Ericsson and Nokia lean toward the stricter A (“the UE should have no knowledge whatsoever”), while Apple, Samsung, and others argue for B (a single UE procedure that works for both, which is functionally what “transparent” should mean). The compromise wording everyone could live with: it shall be agnostic to the UE whether it is connected to a split or non-split aNB. That papers over the A/B gap for now, but it’ll resurface the moment a specific Uu enhancement wants in.

On the substance, RAN3 agreed to study redistributing RRC functions between the CU and DU, on top of two sensible principles: a Central Anchor Principle (keep UE-context, security-key, capability, QoS, and inter-node coordination at the CU to preserve pooling gains) and an Intra-DU Principle (push the cell-local, real-time, latency-sensitive functions to the DU). Three redistribution options are being weighed, with several companies already moving to rule out the most aggressive “move everything including security to the DU” variants and there’s an open question about whether 5G’s CU-DU split is even a good baseline given where 6G mobility and MAC-layer security are heading. Detailed user-plane split work was deliberately postponed until the 6G UP protocol stack matures in RAN2 — which, again, points back to the L2 decision in Part 2. The whole thing is one interlocking dependency graph, and June is the node everything hangs off.

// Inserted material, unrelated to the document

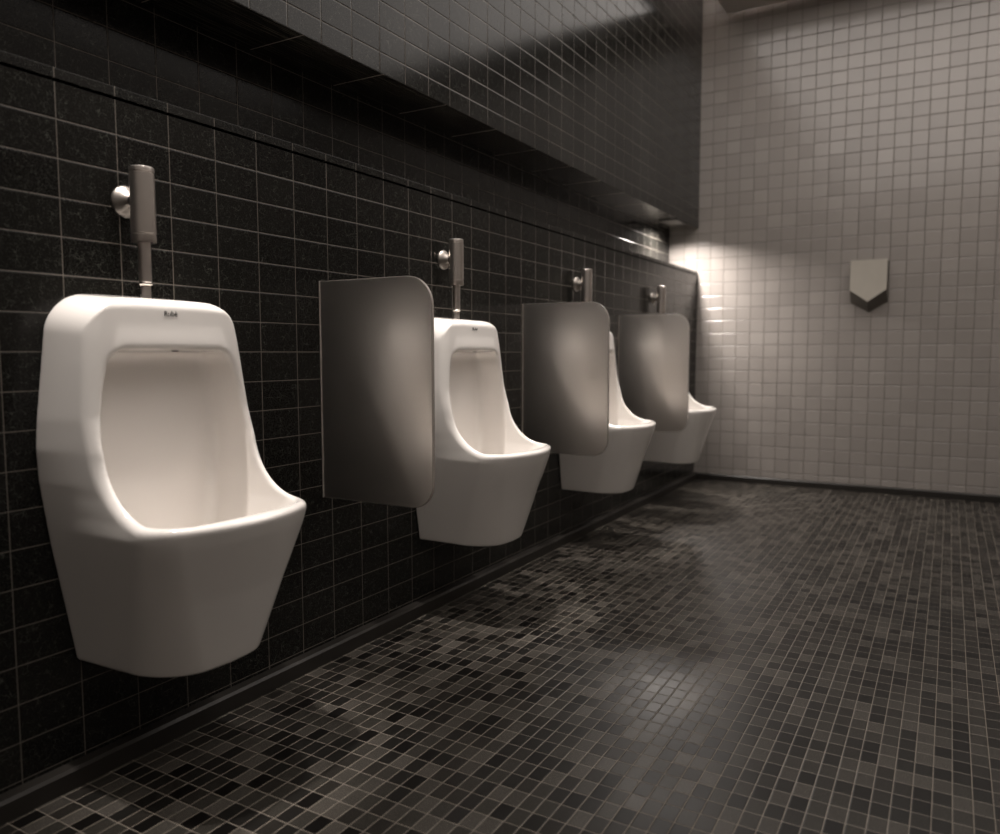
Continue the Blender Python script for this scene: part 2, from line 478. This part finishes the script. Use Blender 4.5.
def urinal_mesh(h=0.0042):
    xs = np.arange(-.006, .385, h); ys = np.arange(-.24, .2401, h); zs = np.arange(.215, 1.012, h)
    X, Y, Z = np.meshgrid(xs, ys, zs, indexing='ij')
    F = urinal_field(X, Y, Z)
    S = F < 0
    nx, ny, nz = F.shape
    cs = np.zeros((nx - 1, ny - 1, nz - 1)); acc = np.zeros((nx - 1, ny - 1, nz - 1, 3))
    G = np.stack([X, Y, Z], -1)
    offs = [(i, j, k) for i in (0, 1) for j in (0, 1) for k in (0, 1)]
    def sl(o): return tuple(slice(o[i], o[i] + (nx, ny, nz)[i] - 1) for i in range(3))
    for o in offs:
        for a in range(3):
            if o[a] == 0:
                q = list(o); q[a] = 1
                A, B = sl(o), sl(q)
                cr = S[A] != S[B]
                den = F[A] - F[B]; den = np.where(np.abs(den) < 1e-9, 1e-9, den)
                t = (F[A] / den)[..., None]
                p = G[A] + t * (G[B] - G[A])
                acc += np.where(cr[..., None], p, 0); cs += cr
    act = cs > 0
    idx = -np.ones(act.shape, int); idx[act] = np.arange(act.sum())
    V = acc[act] / cs[act][:, None]
    faces = []
    for a in range(3):
        b, c = (a + 1) % 3, (a + 2) % 3
        A = [slice(None)] * 3; B = [slice(None)] * 3
        A[a] = slice(0, -1); B[a] = slice(1, None)
        ch = S[tuple(A)] != S[tuple(B)]
        ins = S[tuple(A)]
        I = np.argwhere(ch)
        sh = np.array(act.shape)
        ok = (I[:, b] > 0) & (I[:, c] > 0) & (I[:, b] < sh[b]) & (I[:, c] < sh[c])
        I = I[ok]
        eb = np.eye(3, dtype=int)[b]; ec = np.eye(3, dtype=int)[c]
        q = [idx[tuple((I - eb - ec).T)], idx[tuple((I - ec).T)], idx[tuple(I.T)], idx[tuple((I - eb).T)]]
        q = np.stack(q, 1)
        fl = ~ins[tuple(I.T)]
        q[fl] = q[fl][:, ::-1]
        faces.append(q)
    faces = np.concatenate(faces)
    faces = faces[(faces >= 0).all(1)]
    for _ in range(2):   # settle the vertices onto the surface
        ep = 1e-4
        f0 = urinal_field(*V.T)
        g = np.stack([(urinal_field(*(V + ep * np.eye(3)[i]).T) - f0) / ep for i in range(3)], 1)
        V = V - np.clip(f0 / np.maximum((g ** 2).sum(1), .3), -h, h)[:, None] * g
    me = bpy.data.meshes.new('bowl_body')
    me.from_pydata(V.tolist(), [], faces.tolist()); me.update()
    bm = bmesh.new(); bm.from_mesh(me); bmesh.ops.recalc_face_normals(bm, faces=bm.faces)
    bmesh.ops.smooth_vert(bm, verts=bm.verts, factor=.3, use_axis_x=True, use_axis_y=True, use_axis_z=True)
    bm.to_mesh(me); bm.free()
    return me

def text_mesh(txt, size):
    cu = bpy.data.curves.new('lettering', 'FONT'); cu.body = txt; cu.size = size; cu.extrude = 0.0004
    cu.align_x = 'CENTER'; cu.align_y = 'CENTER'
    o = bpy.data.objects.new('lettering', cu); C.objects.link(o)
    dg = bpy.context.evaluated_depsgraph_get(); dg.update()
    me = bpy.data.meshes.new_from_object(o.evaluated_get(dg))
    bpy.data.objects.remove(o)
    return me

YC = 0.15
OFFS = [0.0, 1.186, 2.288, 3.366]
def make_urinal(label):
    t = thing('urinal', label, 'urinal', (0, YC, 0), 'row of white wall-hung urinals')
    obj('bowl_body', urinal_mesh(), M_ceramic, t, smooth=True)
    b = text_mesh('Rubé', 0.0155)
    # letters read along +y, up +z, facing +x
    xf = float(interp(np.array([.952]), DP)[0])
    b.transform(Matrix.Translation((xf + 0.0004, -0.006, .952)) @ Matrix(((0, 0, 1, 0), (1, 0, 0, 0), (0, 1, 0, 0), (0, 0, 0, 1))))
    o = obj('brand_mark', b, M_ink, t); o['label'] = 'small black lettering on the top front'
    bm = lathe([(0, -.002), (.006, -.002), (.0075, 0), (.0045, .0015), (0, .001)], 24, org=(.115, .012, .8765))
    o = obj('spreader_nozzle', bm, M_fit, t, smooth=True); o['label'] = 'small dark nozzle hole under the hood'
    bm = lathe([(0, .002), (.028, .002), (.032, 0), (.032, -.004), (0, -.004)], 32, org=(.15, 0, .364))
    obj('drain_cover', bm, M_chrome, t, smooth=True)
    return t

def make_valve(label):
    t = thing('flush_valve', label, 'flush valve', (0, YC - .004, 0), 'chrome flush valves above the urinals')
    cx = .050
    o = obj('valve_body', lathe([(0, 1.256), (.0225, 1.256), (.0243, 1.2545), (.0247, 1.252), (.0247, 1.2465), (.0230, 1.2455), (.0230, 1.2442), (.0247, 1.2432),
                             (.0247, 1.121), (.0230, 1.120), (.0230, 1.1187), (.0247, 1.1177), (.0247, 1.104), (.024, 1.102), (0, 1.102)], 48, org=(cx, 0, 0)), M_chrome, t); split_sharp(o, 40)
    o = obj('flush_pipe', lathe([(.0126, 1.103), (.0126, 1.020), (.0100, 1.018), (.0100, .984)], 36, org=(cx, 0, 0)), M_chrome, t); split_sharp(o, 40)
    o = obj('pipe_collar', lathe([(.0124, 1.021), (.0138, 1.0195), (.0141, 1.0165), (.0131, 1.0140), (.0100, 1.0130)], 36, org=(cx, 0, 0)), M_bright, t, smooth=True)
    o['label'] = 'bright polished collar ring'
    o = obj('connector', lathe([(.0125, 0.004), (.0125, cx - .015)], 32, 'x', (0, 0, 1.189)), M_chrome, t, smooth=True)
    o = obj('wall_rosette', lathe([(.0325, 0.0005), (.0335, .003), (.0325, .006), (.0265, .012), (.0195, .018), (.0150, .024), (.0128, .027)], 48, 'x', (0, -.006, 1.189)), M_rosette, t, smooth=True)
    return t

def dup(root, loc, label):
    r = root.copy(); C.objects.link(r); r.location = loc; r['label'] = label
    for ch in list(root.children):
        c = ch.copy(); C.objects.link(c); c.parent = r
        for g in ch.children:
            d = g.copy(); C.objects.link(d); d.parent = c
    return r

UL = ['nearest and largest white ceramic urinal, with no screen before it, on dark tiled wall',
      'second white ceramic urinal from the camera, just beyond the first grey screen',
      'third white ceramic urinal, its upper left hidden by the middle grey screen',
      'farthest white ceramic urinal, next to the light tiled end wall']
VL = ['chrome tube flush valve above the nearest urinal', 'chrome tube flush valve above the second urinal',
      'chrome tube flush valve rising behind the middle grey screen', 'chrome tube flush valve rising behind the farthest grey screen']
u0 = make_urinal(UL[0]); v0 = make_valve(VL[0])
for k in (1, 2, 3):
    dup(u0, (0, YC + OFFS[k], 0), UL[k])
    dup(v0, (0, YC - .004 + [0, 1.192, 2.293, 3.362][k], 0), VL[k])

# ------------------------------------------------------------------ privacy screens
def rounded(x0, x1, z0, z1, rt, rb, n=10):
    pts = [(x0, z0)]
    for i in range(n + 1):
        a = -math.pi / 2 + i / n * math.pi / 2
        pts.append((x1 - rb + rb * math.cos(a), z0 + rb + rb * math.sin(a)))
    for i in range(n + 1):
        a = i / n * math.pi / 2
        pts.append((x1 - rt + rt * math.cos(a), z1 - rt + rt * math.sin(a)))
    pts.append((x0, z1))
    return pts

def make_screen(label):
    t = thing('privacy_screen', label, 'urinal screen', (0, .725, 0), 'grey screens between the urinals')
    bm = bmesh.new()
    pts = rounded(.002, .379, .466, 1.070, .078, .068)
    th = .0055
    A = [bm.verts.new((x, -th, z)) for x, z in pts]; B = [bm.verts.new((x, th, z)) for x, z in pts]
    f1 = bm.faces.new(A); f2 = bm.faces.new(B[::-1])
    for i in range(len(pts)):
        j = (i + 1) % len(pts); bm.faces.new((A[i], B[i], B[j], A[j]))
    bmesh.ops.recalc_face_normals(bm, faces=bm.faces)
    rim = [ed for ed in bm.edges if (ed.verts[0].co.y * ed.verts[1].co.y > 0)]
    res = bmesh.ops.bevel(bm, geom=rim, offset=.0022, segments=3, affect='EDGES', profile=.5)
    for f in bm.faces:
        f.material_index = 0 if abs(f.normal.y) > .99 else 1
    o = obj('screen_panel', bm, [M_screen, M_edge], t); split_sharp(o, 50)
    bm = bmesh.new()
    for z in (.58, .955): box(bm, (0.0, -.011, z - .02), (.020, .011, z + .02), .002)
    # slim wall channel the panel stands in
    bm.free()
    bm = box(bmesh.new(), (0.0003, -.0070, .4655), (.004, .0070, 1.0705), .001)
    obj('wall_channel', bm, M_edge, t)
    return t
SL = ['nearest and largest grey round-cornered screen, between the first two urinals',
      'middle grey round-cornered screen, just before the third urinal',
      'farthest and smallest grey round-cornered screen, before the last urinal']
s0 = make_screen(SL[0])
dup(s0, (0, 1.908, 0), SL[1]); dup(s0, (0, 2.975, 0), SL[2])

# ------------------------------------------------------------------ pentagonal box on the end wall
t = thing('wall_box', 'grey metal box with a pointed lower edge mounted on the light tiled end wall', 'wall box', (1.07, D, 1.33))
e_ = .095
def penta(hw, zt, zs, zv, y): return [(-hw, y, zt), (hw, y, zt), (hw, y, zs), (0, y, zv), (-hw, y, zs)]
bm = bmesh.new()
A = [bm.verts.new(p) for p in penta(.100, .100, -.080, -.150, -e_ + .003)]
B = [bm.verts.new(p) for p in penta(.104, .100, -.150, -.212, -.001)]
bm.faces.new(A); bm.faces.new(B[::-1])
for i in range(5):
    j = (i + 1) % 5; bm.faces.new((A[i], B[i], B[j], A[j]))
bmesh.ops.recalc_face_normals(bm, faces=bm.faces)
bmesh.ops.bevel(bm, geom=list(bm.edges), offset=.002, segments=2, affect='EDGES')
obj('box_body', bm, M_boxs, t)
bm = bmesh.new()
A = [bm.verts.new(p) for p in penta(.1015, .102, -.079, -.151, -e_ - .001)]
B = [bm.verts.new(p) for p in penta(.1015, .102, -.079, -.151, -e_ + .004)]
bm.faces.new(A); bm.faces.new(B[::-1])
for i in range(5):
    j = (i + 1) % 5; bm.faces.new((A[i], B[i], B[j], A[j]))
bmesh.ops.recalc_face_normals(bm, faces=bm.faces)
bmesh.ops.bevel(bm, geom=list(bm.edges), offset=.0012, segments=2, affect='EDGES')
obj('front_plate', bm, M_box, t)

The aNB, the Xa Interface, and Agentic AI Creeping In

A few more architecture data points worth having. The 6G base station is the aNB (anodeB or rusty cell site), and the aNB-to-aNB interface is Xa — Xa-AP encoded in ASN.1 for connectivity services, Xa-U riding a point-to-point tunnel (pending CT4 input), with a load-management function for exchanging resource and traffic-load status between nodes. The Xa direction got agreed with another very broad co-sourcing list, which is the pattern this round: the existence and naming of the point-to-point interfaces is broadly settled, even as the RAN-CN P2P-vs-SBI question stays open.

On AI/ML, RAN3 is studying network energy saving and mobility optimization as the priority use cases, with L3-based handover assumed for 6G and AI applied to target-cell selection, handover timing, and trajectory/traffic prediction. The one to watch: a pCR on “Agentic AI” for the 6G network, co-sourced by ZTE, CMCC, Jio, Tejas, Pengcheng Lab, Seoul National University, FiberCop, China Unicom, China Telecom, TCL, Telecom Italia, and Ofinno. Agentic AI showing up in a RAN3 contribution list is a small thing today, but it’s the leading edge of the same conversation the core-network side has been having.


Next stops: the June plenary for the architecture call, then the working groups reconvene in Maastricht in late August and Jeju in mid-October. I’ll be there.

As always — this is my read of the standards work, not a substitute for the official records. I’ll see you in Singapore.